#### [To be done]
Every line must be returned precisely as it is written.

#### [Given data]
BEGIN
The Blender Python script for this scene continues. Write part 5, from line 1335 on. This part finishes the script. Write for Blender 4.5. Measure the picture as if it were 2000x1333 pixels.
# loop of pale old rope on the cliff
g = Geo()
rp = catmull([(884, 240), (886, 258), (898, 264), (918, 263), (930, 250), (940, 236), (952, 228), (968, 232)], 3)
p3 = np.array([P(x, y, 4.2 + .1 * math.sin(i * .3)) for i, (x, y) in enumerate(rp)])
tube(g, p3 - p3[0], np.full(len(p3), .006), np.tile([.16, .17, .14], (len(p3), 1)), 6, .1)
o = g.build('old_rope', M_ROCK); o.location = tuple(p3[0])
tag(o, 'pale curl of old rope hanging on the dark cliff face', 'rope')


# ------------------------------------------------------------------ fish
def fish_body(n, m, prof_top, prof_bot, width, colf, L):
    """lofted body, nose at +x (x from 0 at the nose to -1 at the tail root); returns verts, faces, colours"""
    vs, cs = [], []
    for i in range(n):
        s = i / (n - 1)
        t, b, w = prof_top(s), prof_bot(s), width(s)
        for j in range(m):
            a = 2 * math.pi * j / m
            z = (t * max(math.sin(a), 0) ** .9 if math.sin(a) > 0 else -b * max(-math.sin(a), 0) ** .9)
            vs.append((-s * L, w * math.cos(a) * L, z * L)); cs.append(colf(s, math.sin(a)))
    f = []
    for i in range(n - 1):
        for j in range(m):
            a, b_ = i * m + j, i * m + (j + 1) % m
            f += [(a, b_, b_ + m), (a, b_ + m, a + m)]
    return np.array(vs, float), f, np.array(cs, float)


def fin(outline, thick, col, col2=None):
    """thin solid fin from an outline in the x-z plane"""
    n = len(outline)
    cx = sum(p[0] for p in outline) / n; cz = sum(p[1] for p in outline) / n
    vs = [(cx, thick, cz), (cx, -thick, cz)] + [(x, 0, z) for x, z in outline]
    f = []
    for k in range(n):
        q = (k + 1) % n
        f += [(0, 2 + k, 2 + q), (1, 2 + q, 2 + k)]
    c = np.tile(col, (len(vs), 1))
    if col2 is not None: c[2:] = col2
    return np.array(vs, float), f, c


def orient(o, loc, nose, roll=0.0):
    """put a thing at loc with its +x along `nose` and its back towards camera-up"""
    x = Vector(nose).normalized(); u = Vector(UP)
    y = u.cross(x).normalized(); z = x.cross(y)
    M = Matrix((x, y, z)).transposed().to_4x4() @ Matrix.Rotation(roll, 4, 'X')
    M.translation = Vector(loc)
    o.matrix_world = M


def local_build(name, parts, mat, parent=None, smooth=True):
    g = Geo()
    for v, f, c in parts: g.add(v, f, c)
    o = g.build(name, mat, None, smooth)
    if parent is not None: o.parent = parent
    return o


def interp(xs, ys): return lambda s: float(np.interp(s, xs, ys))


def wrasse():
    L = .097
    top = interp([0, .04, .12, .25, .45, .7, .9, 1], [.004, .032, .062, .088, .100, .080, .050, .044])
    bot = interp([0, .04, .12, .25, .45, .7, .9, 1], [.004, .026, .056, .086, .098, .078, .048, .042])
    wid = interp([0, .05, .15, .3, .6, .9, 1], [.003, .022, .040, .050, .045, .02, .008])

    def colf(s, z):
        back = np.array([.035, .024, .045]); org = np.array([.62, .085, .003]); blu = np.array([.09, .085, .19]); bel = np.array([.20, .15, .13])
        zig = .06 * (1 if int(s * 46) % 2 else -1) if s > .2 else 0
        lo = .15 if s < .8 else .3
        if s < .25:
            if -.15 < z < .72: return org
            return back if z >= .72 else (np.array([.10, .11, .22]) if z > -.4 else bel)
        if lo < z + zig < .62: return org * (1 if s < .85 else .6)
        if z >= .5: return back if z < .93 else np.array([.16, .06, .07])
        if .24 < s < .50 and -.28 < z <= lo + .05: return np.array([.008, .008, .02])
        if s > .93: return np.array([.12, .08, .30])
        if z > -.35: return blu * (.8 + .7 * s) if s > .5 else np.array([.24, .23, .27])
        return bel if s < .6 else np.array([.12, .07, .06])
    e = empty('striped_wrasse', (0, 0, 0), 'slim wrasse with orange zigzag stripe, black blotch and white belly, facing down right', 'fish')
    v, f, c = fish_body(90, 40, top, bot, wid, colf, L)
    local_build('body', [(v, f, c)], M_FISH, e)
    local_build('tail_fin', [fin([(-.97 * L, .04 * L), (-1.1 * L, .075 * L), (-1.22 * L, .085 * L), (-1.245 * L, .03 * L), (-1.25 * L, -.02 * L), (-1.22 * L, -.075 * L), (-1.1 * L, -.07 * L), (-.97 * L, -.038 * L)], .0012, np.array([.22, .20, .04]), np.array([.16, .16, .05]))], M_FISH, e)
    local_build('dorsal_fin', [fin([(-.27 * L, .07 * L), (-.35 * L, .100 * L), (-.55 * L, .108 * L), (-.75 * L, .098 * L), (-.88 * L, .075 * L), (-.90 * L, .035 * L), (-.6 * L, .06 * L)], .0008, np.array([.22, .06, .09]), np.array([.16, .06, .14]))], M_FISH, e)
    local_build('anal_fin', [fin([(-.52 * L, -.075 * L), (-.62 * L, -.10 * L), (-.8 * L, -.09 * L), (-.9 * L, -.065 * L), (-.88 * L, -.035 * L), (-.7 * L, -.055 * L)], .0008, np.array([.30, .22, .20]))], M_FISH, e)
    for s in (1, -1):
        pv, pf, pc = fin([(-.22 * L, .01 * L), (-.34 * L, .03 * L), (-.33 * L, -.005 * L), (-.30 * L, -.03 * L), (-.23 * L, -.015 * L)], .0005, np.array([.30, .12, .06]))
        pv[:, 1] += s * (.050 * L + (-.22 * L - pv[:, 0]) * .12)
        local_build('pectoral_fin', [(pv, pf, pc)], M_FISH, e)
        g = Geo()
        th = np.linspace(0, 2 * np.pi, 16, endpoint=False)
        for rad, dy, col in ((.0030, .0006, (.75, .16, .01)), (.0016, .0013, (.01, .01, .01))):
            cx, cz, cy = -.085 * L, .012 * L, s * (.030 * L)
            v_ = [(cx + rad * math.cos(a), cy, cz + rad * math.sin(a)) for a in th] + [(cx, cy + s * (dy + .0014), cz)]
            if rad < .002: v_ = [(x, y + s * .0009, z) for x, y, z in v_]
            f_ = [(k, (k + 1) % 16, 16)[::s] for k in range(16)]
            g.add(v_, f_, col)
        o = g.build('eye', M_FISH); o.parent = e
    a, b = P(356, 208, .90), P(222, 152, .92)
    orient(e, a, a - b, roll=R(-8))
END
#### [Finished task]
The Blender Python script for this scene continues. Write part 5, from line 1335 on. This part finishes the script. Write for Blender 4.5. Measure the picture as if it were 2000x1333 pixels.
# loop of pale old rope on the cliff
g = Geo()
rp = catmull([(884, 240), (886, 258), (898, 264), (918, 263), (930, 250), (940, 236), (952, 228), (968, 232)], 3)
p3 = np.array([P(x, y, 4.2 + .1 * math.sin(i * .3)) for i, (x, y) in enumerate(rp)])
tube(g, p3 - p3[0], np.full(len(p3), .006), np.tile([.16, .17, .14], (len(p3), 1)), 6, .1)
o = g.build('old_rope', M_ROCK); o.location = tuple(p3[0])
tag(o, 'pale curl of old rope hanging on the dark cliff face', 'rope')


# ------------------------------------------------------------------ fish
def fish_body(n, m, prof_top, prof_bot, width, colf, L):
    """lofted body, nose at +x (x from 0 at the nose to -1 at the tail root); returns verts, faces, colours"""
    vs, cs = [], []
    for i in range(n):
        s = i / (n - 1)
        t, b, w = prof_top(s), prof_bot(s), width(s)
        for j in range(m):
            a = 2 * math.pi * j / m
            z = (t * max(math.sin(a), 0) ** .9 if math.sin(a) > 0 else -b * max(-math.sin(a), 0) ** .9)
            vs.append((-s * L, w * math.cos(a) * L, z * L)); cs.append(colf(s, math.sin(a)))
    f = []
    for i in range(n - 1):
        for j in range(m):
            a, b_ = i * m + j, i * m + (j + 1) % m
            f += [(a, b_, b_ + m), (a, b_ + m, a + m)]
    return np.array(vs, float), f, np.array(cs, float)


def fin(outline, thick, col, col2=None):
    """thin solid fin from an outline in the x-z plane"""
    n = len(outline)
    cx = sum(p[0] for p in outline) / n; cz = sum(p[1] for p in outline) / n
    vs = [(cx, thick, cz), (cx, -thick, cz)] + [(x, 0, z) for x, z in outline]
    f = []
    for k in range(n):
        q = (k + 1) % n
        f += [(0, 2 + k, 2 + q), (1, 2 + q, 2 + k)]
    c = np.tile(col, (len(vs), 1))
    if col2 is not None: c[2:] = col2
    return np.array(vs, float), f, c


def orient(o, loc, nose, roll=0.0):
    """put a thing at loc with its +x along `nose` and its back towards camera-up"""
    x = Vector(nose).normalized(); u = Vector(UP)
    y = u.cross(x).normalized(); z = x.cross(y)
    M = Matrix((x, y, z)).transposed().to_4x4() @ Matrix.Rotation(roll, 4, 'X')
    M.translation = Vector(loc)
    o.matrix_world = M


def local_build(name, parts, mat, parent=None, smooth=True):
    g = Geo()
    for v, f, c in parts: g.add(v, f, c)
    o = g.build(name, mat, None, smooth)
    if parent is not None: o.parent = parent
    return o


def interp(xs, ys): return lambda s: float(np.interp(s, xs, ys))


def wrasse():
    L = .097
    top = interp([0, .04, .12, .25, .45, .7, .9, 1], [.004, .032, .062, .088, .100, .080, .050, .044])
    bot = interp([0, .04, .12, .25, .45, .7, .9, 1], [.004, .026, .056, .086, .098, .078, .048, .042])
    wid = interp([0, .05, .15, .3, .6, .9, 1], [.003, .022, .040, .050, .045, .02, .008])

    def colf(s, z):
        back = np.array([.035, .024, .045]); org = np.array([.62, .085, .003]); blu = np.array([.09, .085, .19]); bel = np.array([.20, .15, .13])
        zig = .06 * (1 if int(s * 46) % 2 else -1) if s > .2 else 0
        lo = .15 if s < .8 else .3
        if s < .25:
            if -.15 < z < .72: return org
            return back if z >= .72 else (np.array([.10, .11, .22]) if z > -.4 else bel)
        if lo < z + zig < .62: return org * (1 if s < .85 else .6)
        if z >= .5: return back if z < .93 else np.array([.16, .06, .07])
        if .24 < s < .50 and -.28 < z <= lo + .05: return np.array([.008, .008, .02])
        if s > .93: return np.array([.12, .08, .30])
        if z > -.35: return blu * (.8 + .7 * s) if s > .5 else np.array([.24, .23, .27])
        return bel if s < .6 else np.array([.12, .07, .06])
    e = empty('striped_wrasse', (0, 0, 0), 'slim wrasse with orange zigzag stripe, black blotch and white belly, facing down right', 'fish')
    v, f, c = fish_body(90, 40, top, bot, wid, colf, L)
    local_build('body', [(v, f, c)], M_FISH, e)
    local_build('tail_fin', [fin([(-.97 * L, .04 * L), (-1.1 * L, .075 * L), (-1.22 * L, .085 * L), (-1.245 * L, .03 * L), (-1.25 * L, -.02 * L), (-1.22 * L, -.075 * L), (-1.1 * L, -.07 * L), (-.97 * L, -.038 * L)], .0012, np.array([.22, .20, .04]), np.array([.16, .16, .05]))], M_FISH, e)
    local_build('dorsal_fin', [fin([(-.27 * L, .07 * L), (-.35 * L, .100 * L), (-.55 * L, .108 * L), (-.75 * L, .098 * L), (-.88 * L, .075 * L), (-.90 * L, .035 * L), (-.6 * L, .06 * L)], .0008, np.array([.22, .06, .09]), np.array([.16, .06, .14]))], M_FISH, e)
    local_build('anal_fin', [fin([(-.52 * L, -.075 * L), (-.62 * L, -.10 * L), (-.8 * L, -.09 * L), (-.9 * L, -.065 * L), (-.88 * L, -.035 * L), (-.7 * L, -.055 * L)], .0008, np.array([.30, .22, .20]))], M_FISH, e)
    for s in (1, -1):
        pv, pf, pc = fin([(-.22 * L, .01 * L), (-.34 * L, .03 * L), (-.33 * L, -.005 * L), (-.30 * L, -.03 * L), (-.23 * L, -.015 * L)], .0005, np.array([.30, .12, .06]))
        pv[:, 1] += s * (.050 * L + (-.22 * L - pv[:, 0]) * .12)
        local_build('pectoral_fin', [(pv, pf, pc)], M_FISH, e)
        g = Geo()
        th = np.linspace(0, 2 * np.pi, 16, endpoint=False)
        for rad, dy, col in ((.0030, .0006, (.75, .16, .01)), (.0016, .0013, (.01, .01, .01))):
            cx, cz, cy = -.085 * L, .012 * L, s * (.030 * L)
            v_ = [(cx + rad * math.cos(a), cy, cz + rad * math.sin(a)) for a in th] + [(cx, cy + s * (dy + .0014), cz)]
            if rad < .002: v_ = [(x, y + s * .0009, z) for x, y, z in v_]
            f_ = [(k, (k + 1) % 16, 16)[::s] for k in range(16)]
            g.add(v_, f_, col)
        o = g.build('eye', M_FISH); o.parent = e
    a, b = P(356, 208, .90), P(222, 152, .92)
    orient(e, a, a - b, roll=R(-8))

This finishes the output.